Another lesson I learned is that God does not allow the one he intends to use to get comfortable or complacent. He continues to prune, refine and purify. And with each part of that process the pressure and heat becomes greater. Learning to relax and give oneself over to the process can be hard, even impossible at times.

Even Christ cried out on the cross. Tears are okay. Our laments, our pleas and even our anger do not turn God away. God is compassionate and present. He will not necessarily free us from the pain, but he will help us endure, even transcend it. He will redeem it.

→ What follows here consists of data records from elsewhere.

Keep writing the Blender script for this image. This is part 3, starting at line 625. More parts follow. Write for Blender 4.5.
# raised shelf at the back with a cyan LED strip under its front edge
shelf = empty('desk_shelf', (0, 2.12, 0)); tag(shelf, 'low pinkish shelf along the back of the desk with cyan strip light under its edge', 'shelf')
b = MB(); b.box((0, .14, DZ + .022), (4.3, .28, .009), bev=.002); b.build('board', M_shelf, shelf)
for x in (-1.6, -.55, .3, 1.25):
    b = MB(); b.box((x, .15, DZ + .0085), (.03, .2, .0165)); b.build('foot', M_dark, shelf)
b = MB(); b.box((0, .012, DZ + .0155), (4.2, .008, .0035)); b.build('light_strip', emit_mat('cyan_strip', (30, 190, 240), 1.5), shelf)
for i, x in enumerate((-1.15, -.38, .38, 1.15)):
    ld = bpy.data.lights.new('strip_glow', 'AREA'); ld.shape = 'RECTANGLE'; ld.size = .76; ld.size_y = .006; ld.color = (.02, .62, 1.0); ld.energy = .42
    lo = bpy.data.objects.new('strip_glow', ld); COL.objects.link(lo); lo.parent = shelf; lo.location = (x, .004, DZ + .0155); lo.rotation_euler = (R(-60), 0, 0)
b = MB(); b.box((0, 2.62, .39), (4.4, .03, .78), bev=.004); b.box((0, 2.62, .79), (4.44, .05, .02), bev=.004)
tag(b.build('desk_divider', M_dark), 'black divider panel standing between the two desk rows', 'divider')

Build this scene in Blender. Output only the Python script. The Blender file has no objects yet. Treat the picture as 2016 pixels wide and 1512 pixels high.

Finally, I have known for years that any appearance of control that one believes she has is an illusion. I knew I had no control over the circumstances. But I learned further that there are times when one has no control over emotions either. There are some things that touch us at depths of which we are not consciously aware. And it is at that deep level, where the wounds in one’s spirit exist, that the healing touch of God is needed. We may not know the wounds are there. When they are pricked, we may not understand our responses. But we can know the loving and intimate God who offers healing. We must not flee the pain or fight against it nor allow it to immobilize us. We must go on in the strength of Christ and in the promise of a hope and a future.